EXTENSIONS OF REMARKS


October 12, 1971


Page 35927


MUSKIE SPEAKS UP

HON. PETER N. KYROS OF MAINE IN THE HOUSE OF REPRESENTATIVES

Tuesday, October 12, 1971


Mr. KYROS. Mr. Speaker, Tom Wicker of the New York Times has established himself not only as one of the most skilled newsmen of the times, but also as one of the press' most critical commentators and columnists. When he takes note of the actions of one of our political leaders and finds these actions to be "an apparent effort to face up to unpleasant but important facts and to speak frankly about them, even though incurring some political risks,” then there is reason to believe that something noteworthy is involved. In view of Mr. Wicker's own courageous efforts to prevent bloodshed at Attica, it is especially significant that Senator MUSKIE's remarks on that subject have touched a responsive chord.


I would like, therefore, to bring to the attention of my colleagues Mr. Wicker's column as it appeared in the Bath-Brunswick, Maine, Times Record of October 4, 1971. Maine's citizens have long known ED MUSKIE's candor and determination; it is important that these qualities are brought to bear on the problems of our Nation.


The article follows:


MUSKIE SPEAKS UP

(By Tom Wicker)


WASHINGTON. Sen. Ed Muskie is generally rated the front-runner for the Democratic Presidential nomination, but after this ritual concession the criticism usually begins. He does not have enough appeal to the left, or to the right (depending on the critic); his campaign is too bland; the Senator himself is too much a "centrist."


Maybe so, but a pair of recent events tend to unsettle the notion of a wishy-washy Muskie trying to win the nomination by saying nothing. The first of these was the candidate's remarkable statement to a group of blacks in Los Angeles that he believed he would be defeated in 1972 if he chose a black for a Vice-Presidential running-mate.


This might prove to be the biggest political blooper since George Romney's brainwashing, although there are said to be those who regard it as the shrewdest political move since John Kennedy's telegram to Mrs. Martin Luther King in 1960.


Events may well vindicate one of those judgments, but for the moment the overtly political consequences of this statement are less interesting than the fact that a Presidential candidate made it. Even the objective truth of Muskie's remark is a little aside from the point; there is no doubt that he believed it to be true. So, in fact, does virtually every other practicing politician in America today.


So the first thing is that Muskie gets a high mark for candor, which is always good, but particularly so at a time when two successive Presidents have been so widely suspected of dissembling that President Nixon has even called public attention to his difficulty in convincing people that he is telling the truth.


In fact, the President's pious complaint that Muskle had "libelled" the American people simply underlined the point. A man whose political strategy is to win the white South and the white suburbs by cutting into the George Wallace vote is standing kneedeep in the credibility gap when he defends the political effectiveness of a black on a national ticket.
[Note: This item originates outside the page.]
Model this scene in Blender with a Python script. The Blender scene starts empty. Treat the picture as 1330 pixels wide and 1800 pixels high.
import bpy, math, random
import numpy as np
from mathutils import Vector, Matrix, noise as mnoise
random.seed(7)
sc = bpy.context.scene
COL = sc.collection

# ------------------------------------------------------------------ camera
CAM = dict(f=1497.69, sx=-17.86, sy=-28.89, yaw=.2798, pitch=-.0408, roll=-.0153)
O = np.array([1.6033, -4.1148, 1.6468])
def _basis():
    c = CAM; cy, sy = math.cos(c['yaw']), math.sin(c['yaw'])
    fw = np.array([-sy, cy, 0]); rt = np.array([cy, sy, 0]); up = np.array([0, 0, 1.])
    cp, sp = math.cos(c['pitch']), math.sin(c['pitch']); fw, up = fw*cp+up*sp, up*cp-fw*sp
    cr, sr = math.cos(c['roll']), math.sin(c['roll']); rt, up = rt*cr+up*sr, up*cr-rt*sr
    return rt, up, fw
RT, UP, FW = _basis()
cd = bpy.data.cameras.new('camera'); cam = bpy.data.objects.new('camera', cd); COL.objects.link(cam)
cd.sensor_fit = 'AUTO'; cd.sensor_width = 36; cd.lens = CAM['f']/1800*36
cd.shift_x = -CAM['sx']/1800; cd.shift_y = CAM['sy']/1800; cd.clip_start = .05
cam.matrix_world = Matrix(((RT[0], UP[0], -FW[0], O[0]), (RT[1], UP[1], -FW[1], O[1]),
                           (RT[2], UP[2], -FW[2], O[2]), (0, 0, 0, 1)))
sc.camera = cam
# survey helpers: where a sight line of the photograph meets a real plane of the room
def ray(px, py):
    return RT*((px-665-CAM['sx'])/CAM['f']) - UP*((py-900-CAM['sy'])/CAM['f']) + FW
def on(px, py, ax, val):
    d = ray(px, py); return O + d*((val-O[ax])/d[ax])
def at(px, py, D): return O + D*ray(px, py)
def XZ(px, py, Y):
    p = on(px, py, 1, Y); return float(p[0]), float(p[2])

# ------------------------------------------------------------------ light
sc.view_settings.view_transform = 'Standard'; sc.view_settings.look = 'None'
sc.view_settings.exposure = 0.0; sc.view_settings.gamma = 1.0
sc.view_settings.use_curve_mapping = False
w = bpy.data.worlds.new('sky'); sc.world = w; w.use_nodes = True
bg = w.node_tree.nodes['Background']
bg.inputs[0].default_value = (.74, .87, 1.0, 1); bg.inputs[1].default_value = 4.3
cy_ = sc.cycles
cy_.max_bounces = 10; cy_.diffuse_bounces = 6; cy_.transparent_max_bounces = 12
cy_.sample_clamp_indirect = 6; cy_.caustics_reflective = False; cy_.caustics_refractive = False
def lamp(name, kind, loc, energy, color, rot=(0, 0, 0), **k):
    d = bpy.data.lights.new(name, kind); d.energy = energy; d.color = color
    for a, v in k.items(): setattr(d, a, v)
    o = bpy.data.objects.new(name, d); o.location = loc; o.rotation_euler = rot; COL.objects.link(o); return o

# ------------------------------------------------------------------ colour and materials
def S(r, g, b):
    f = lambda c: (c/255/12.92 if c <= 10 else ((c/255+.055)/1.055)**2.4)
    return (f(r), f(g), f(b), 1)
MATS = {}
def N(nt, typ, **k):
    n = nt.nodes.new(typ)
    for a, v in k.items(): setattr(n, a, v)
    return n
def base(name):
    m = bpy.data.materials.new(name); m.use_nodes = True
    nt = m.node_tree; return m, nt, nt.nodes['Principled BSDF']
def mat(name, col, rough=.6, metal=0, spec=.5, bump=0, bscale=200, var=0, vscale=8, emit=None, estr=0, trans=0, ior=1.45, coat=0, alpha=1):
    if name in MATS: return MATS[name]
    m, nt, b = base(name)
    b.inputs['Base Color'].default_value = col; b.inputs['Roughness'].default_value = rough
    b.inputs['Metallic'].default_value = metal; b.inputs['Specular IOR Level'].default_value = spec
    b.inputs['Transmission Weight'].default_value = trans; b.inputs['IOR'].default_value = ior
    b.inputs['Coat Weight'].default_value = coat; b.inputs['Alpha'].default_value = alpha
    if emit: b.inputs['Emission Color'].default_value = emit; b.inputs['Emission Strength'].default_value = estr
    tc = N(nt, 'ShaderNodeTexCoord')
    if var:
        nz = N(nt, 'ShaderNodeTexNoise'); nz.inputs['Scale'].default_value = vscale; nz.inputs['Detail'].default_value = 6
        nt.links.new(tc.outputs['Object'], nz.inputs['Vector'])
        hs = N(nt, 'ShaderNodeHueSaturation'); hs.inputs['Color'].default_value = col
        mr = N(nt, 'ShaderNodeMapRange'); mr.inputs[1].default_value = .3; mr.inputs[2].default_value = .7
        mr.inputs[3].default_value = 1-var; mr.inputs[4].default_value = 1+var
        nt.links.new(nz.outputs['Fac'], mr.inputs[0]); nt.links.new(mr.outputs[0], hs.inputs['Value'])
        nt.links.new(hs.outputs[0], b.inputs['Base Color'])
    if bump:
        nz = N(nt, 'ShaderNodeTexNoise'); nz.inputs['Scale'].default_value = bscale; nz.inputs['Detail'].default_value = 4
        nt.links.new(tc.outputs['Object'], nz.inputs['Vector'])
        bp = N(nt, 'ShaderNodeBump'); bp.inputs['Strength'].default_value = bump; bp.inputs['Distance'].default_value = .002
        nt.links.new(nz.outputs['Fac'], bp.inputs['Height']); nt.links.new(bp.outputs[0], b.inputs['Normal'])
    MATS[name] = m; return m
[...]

Muskie's statement represented more than candor, however. It was an obvious effort to face hard facts, not to take refuge in comforting sophistry. In a society choked with scapegoats, straw men, scare theories and euphemism, a simple willingness to face up to conditions is notable in itself – a fact which speaks volumes about the political climate of the Nixon-Agnew years.


Moreover, a politician who has been around as long as Muskie could not have been under much illusion about the political risks of making such a statement. If making it turns out to be an asset in the long run – which is by no means clear – it still will be true that it was a gamble to have done so.


These aspects of the statement on blacks were to some extent duplicate in Muskie's later speech to the Governor's Conference the night after the bloody recapture of the Attica prison. Putting aside a prepared text on revenue-sharing, the Senator told the Governors that "at this moment there is only one thing to say . . . the Attica tragedy is more stark proof that something is terribly wrong in America."


That is not a line generally recommended to Presidential candidates, nor was Muskie's advice to his audience to "ponder how and why we have reached the point where men would rather die than live another day in America." And while all politicians are fond of making statements like the pledge that followed ("The only decent course now is a single, clarifying decision – at long last, a genuine commitment of our vast resources to the human needs of people"), still the context in which the Senator was speaking gave it a certain ring of determination.


This speech also represented an apparent effort to face up to unpleasant but important facts and to speak frankly about them, even though incurring some political risk. It also arose obviously from strong emotions; and if the ability to feel something passionately is the opposite coin of the fabled Muskie temper, hurrah for that.


These remarks may not make Ed Muskie much more or less a front-runner than he already was, nor do they necessarily show him to be the best man or the best candidate the Democrats have. But at least it ought to be noted that there was nothing bland, wishy-washy or centrist about the Muskie who made those statements; maybe the image is only in the eye of the beholder.